I recently read an article about why winter is the season for introverts. As winter has passed, I’m obviously a little behind, but it interested me for two reasons. One, I’ve recently learned to embrace my inner introvert and am currently hyper aware of any discussions on the topic and two, I disagreed with the article.

Some people in my life are surprised to learn I am an introvert. Those who know me casually especially, but even those who know me pretty well. I suppose I have adapted to an extrovert world and have become pretty good at fitting into it. But in reality, I need quiet alone time in order to recharge and in order to be happy. This is how I know I am an introvert. During winter it is harder for me to find these times.

I live in a small apartment and I work in an overcrowded elementary school. Winter means more people inside, specifically kids, who I think, are especially draining for an introvert because of their need for supervision and attention. At home I have two rambunctious boys who try my patience, but are also hard to get away from in our small two bedroom, one bathroom apartment. If I need quiet time I must find it before they wake up or after they have gone to sleep.
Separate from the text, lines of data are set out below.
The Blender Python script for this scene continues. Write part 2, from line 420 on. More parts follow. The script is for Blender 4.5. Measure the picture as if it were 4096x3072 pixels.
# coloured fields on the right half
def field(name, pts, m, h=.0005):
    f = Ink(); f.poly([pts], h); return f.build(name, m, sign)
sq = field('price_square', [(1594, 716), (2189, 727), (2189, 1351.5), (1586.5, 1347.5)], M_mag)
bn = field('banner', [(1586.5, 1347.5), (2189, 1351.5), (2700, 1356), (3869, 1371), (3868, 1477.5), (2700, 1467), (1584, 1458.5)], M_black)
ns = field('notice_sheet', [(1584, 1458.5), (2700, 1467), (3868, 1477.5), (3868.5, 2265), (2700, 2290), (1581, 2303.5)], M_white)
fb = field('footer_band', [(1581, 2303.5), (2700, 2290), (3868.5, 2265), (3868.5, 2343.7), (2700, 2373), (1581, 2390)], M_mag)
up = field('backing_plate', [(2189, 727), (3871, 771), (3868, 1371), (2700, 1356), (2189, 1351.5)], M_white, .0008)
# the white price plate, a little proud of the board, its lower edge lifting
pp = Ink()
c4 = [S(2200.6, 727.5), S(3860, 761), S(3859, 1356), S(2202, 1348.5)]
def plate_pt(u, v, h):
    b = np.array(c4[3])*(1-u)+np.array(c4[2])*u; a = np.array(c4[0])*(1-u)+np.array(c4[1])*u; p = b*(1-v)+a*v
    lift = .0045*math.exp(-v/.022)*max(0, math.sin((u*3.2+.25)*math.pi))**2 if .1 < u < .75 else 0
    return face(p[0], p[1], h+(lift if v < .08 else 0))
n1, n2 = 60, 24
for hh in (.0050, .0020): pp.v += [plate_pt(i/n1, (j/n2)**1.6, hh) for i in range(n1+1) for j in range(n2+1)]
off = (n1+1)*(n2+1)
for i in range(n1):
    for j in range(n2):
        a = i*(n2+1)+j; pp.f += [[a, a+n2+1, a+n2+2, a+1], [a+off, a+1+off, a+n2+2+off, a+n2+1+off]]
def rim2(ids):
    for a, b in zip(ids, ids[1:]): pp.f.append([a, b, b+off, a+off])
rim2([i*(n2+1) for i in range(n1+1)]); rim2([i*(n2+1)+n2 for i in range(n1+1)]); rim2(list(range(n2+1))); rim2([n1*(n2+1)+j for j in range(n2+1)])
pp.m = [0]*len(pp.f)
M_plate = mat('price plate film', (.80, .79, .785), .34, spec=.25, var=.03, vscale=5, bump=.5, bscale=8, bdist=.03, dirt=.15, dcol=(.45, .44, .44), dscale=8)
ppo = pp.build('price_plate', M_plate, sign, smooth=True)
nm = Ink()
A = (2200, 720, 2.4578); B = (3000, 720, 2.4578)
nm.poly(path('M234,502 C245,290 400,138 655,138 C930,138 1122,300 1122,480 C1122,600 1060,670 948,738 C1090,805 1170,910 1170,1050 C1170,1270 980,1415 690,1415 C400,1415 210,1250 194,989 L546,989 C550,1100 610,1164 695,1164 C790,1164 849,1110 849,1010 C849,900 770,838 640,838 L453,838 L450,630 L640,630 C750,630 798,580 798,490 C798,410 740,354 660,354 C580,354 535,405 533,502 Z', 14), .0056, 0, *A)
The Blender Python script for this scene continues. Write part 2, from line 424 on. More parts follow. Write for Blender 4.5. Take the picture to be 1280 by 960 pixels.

In my job, at the elementary school, recess and extra free times are more often inside in the winter. Small classrooms filled with 25-35 kids feels very overwhelming at times and respite mid-day can be impossible.

Now I admit that the nature of my job means that I largely have from mid June to early September to my own leisure. But even with that admission I say summer is the season for this introvert.

The article I read spoke of warm coco, blankets and curling up on the couch to read in the winter; how you can basically hibernate. I understand that, but I would counter that the winter also brings the holiday season, winter concerts, staff parties and the most dreadful of all, Christmas shopping. While I enjoy a snowy excuse to curl up with a good book as much as the next introvert, I also know those other activities I just mentioned, they produce a lot of anxiety in my otherwise peaceful winter.

Warm weather for me means outside and sunshine. It means the kids play more frequently on the playground, both my own and the ones I work with. Summer means quiet hikes and jogs by myself or with a contemplative friend. It means my kids go out to play and I get the place to myself to soak up the quiet.

But my most frequent cozy, warm weather place? My small garden, 3rd story deck. From the first balmy days of early spring it becomes a retreat to drink tea or wine and read or cat nap. Even if the kids are home, the sliding glass door becomes a gateway of peace between the chaos of the house and the serenity of nature. Albeit, my own small, third story bit of nature.

It is really that easy connection with nature which the warmer months bring that excites my introvert heart. I find that in the spring and summer, even places where people congregate a quiet green space can often be found. In the park or downtown, a fairground or outdoor concert. There is also a fringe, an edge where a lovely tree or patch of grass begs for a bit of meditation. “Come and sit, relax and watch”, it begs.